Выбрать главу

Вскоре Невилл Чемберлен посетил Гитлера в Берхтесгадене и выработал проект разрешения судетской проблемы для утверждения его английским кабинетом министров и для предъявления затем президенту Бенешу. После этого Риббентроп начал оказывать сильный нажим на венгров.

«Разве вам не ясно, что вы опоздаете, если не предъявите сейчас свои требования!» — говорил он в Будапеште.

К тому времени, когда Чемберлен приехал в Бад-Годесберг с проектом решения, одобренным английским кабинетом министров и правительством Франции, Гитлер пребывал в плохом настроении и вряд ли собирался быть с ним вежливым.

«Очень сожалею, но я не вижу теперь в нем никакой пользы», — высказался Гитлер о плане Чемберлена[34].
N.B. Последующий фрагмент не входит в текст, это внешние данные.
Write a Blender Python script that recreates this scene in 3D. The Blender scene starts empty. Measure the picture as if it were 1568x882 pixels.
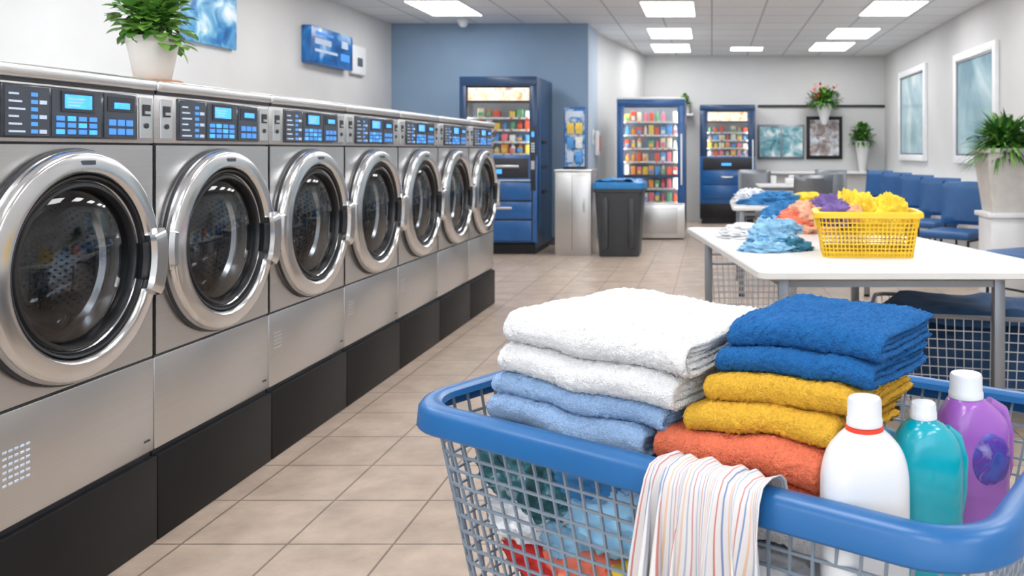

Хитроумные сети, которыми Канарис в свое время опутал венгров, были разорваны. Венгры и поляки сделали Гитлера своим посредником в предъявлении требований Чехословакии.

По долине Рейна, мимо гостиницы «Петерсберг», где Чемберлен и его делегация находились в течение двух сентябрьских дней, приходили немецкие железнодорожные эшелоны с войсками, с зенитными орудиями и пулеметами, установленными на платформах в голове и хвосте каждого эшелона. По другую сторону Рейна, в гостинице «Дрезден», Гитлер диктовал грубый ответ на письмо Чемберлена от 23 сентября, в котором английский премьер спрашивал, будет ли немецкий канцлер придерживаться своих прежних намерений в отношении мирного урегулирования чехословацкого вопроса. Это письмо было отправлено через переводчика Шмидта. Спустя несколько часов Гитлер заметил начальнику штаба штурмовиков Виктору Лютце:

«Я знаю мистера Чемберлена. Он сдастся. Если он не пришлет мне ультиматума к шести часам, то мы выиграли это дело и он ничего не добьется». (Эти слова я услышал в то время от других лиц, но нигде не встречал их зафиксированными на бумаге.) Гитлер посмотрел на свои часы. Было 4 часа дня 23 сентября 1938 года.

Гораций Вильсон и Невилл Гендерсон переправились на пароме через Рейн в 5 часов 40 минут дня. Они подготовили второе совещание в 10 часов 30 минут вечера, на котором рассматривались предложения по расчленению Чехословакии. Чемберлен согласился ознакомить с этими предложениями президента Бенеша, но заявил, что не будет рекомендовать ему принять их. На этом совещание закончилось, и английская делегация вернулась в Лондон.

Во время совещания служба Геринга перехватывала телефонные разговоры англичан с Лондоном, Парижем и Прагой, и их содержание еще больше ободряло Гитлера. 26 сентября в Берлинском спортивном зале Гитлер произнес напыщенную речь. В этот вечер английское министерство иностранных дел опубликовало коммюнике, в котором впервые указывалось: «Если, несмотря на все наши усилия, немцы нападут на Чехословакию, Франция будет вынуждена прийти к ней на помощь. Великобритания и Россия, безусловно, выступят на стороне Франции».

Утром следующего дня было объявлено о приведении в боевую готовность флота метрополии, что имело гораздо больший эффект, чем все слова, сказанные ранее. Но Гитлер продолжал неистовствовать, пока телефонный звонок от итальянского посла синьора Аттолико, говорившего от имени Муссолини, не открыл путь к встрече в Мюнхене. Муссолини, как доложили Гитлеру, мог бы выступить в качестве посредника в данном споре, но к войне он не был готов.

Какова же была позиция генерала Франко по чехословацкому вопросу? Едва ли можно что-либо найти об этом в первых документах по чехословацкому вопросу. Но вот что показывают немецкие документы о гражданской войне в Испании, опубликованные в 1950 году. Министр иностранных дел Испании граф Хордана признался немецкому послу 28 сентября 1938 года, будто Франко заверил Англию и Францию о сохранении Испанией нейтралитета в случае конфликта. Более того, Гитлер и Риббентроп были неприятно поражены сообщением о требовании Франко интернировать находившийся в Испании немецкий авиационный легион «Кондор».

Эти последние события говорили об успехах Канариса. Именно он советовал англичанам предпринять решительные действия, тем боле что Клейст передал ему намек Ванситарта о приведении флота в боевую готовность в районе Средиземного моря. Мне кажется, что близкая дружба Канариса с Франко и Хордана в этот момент оказала влияние на их отношение к сложившейся обстановке. В своих объяснениях немецкому министру иностранных дел Германии они жаловались, что их официально не информировали о таком критическом развитии немецкой политики. Но я не думаю, что Канарис информировал Франко в меньшей степени, чем Хорти. Несомненно, он советовал Франко проявлять в этом деле осторожность.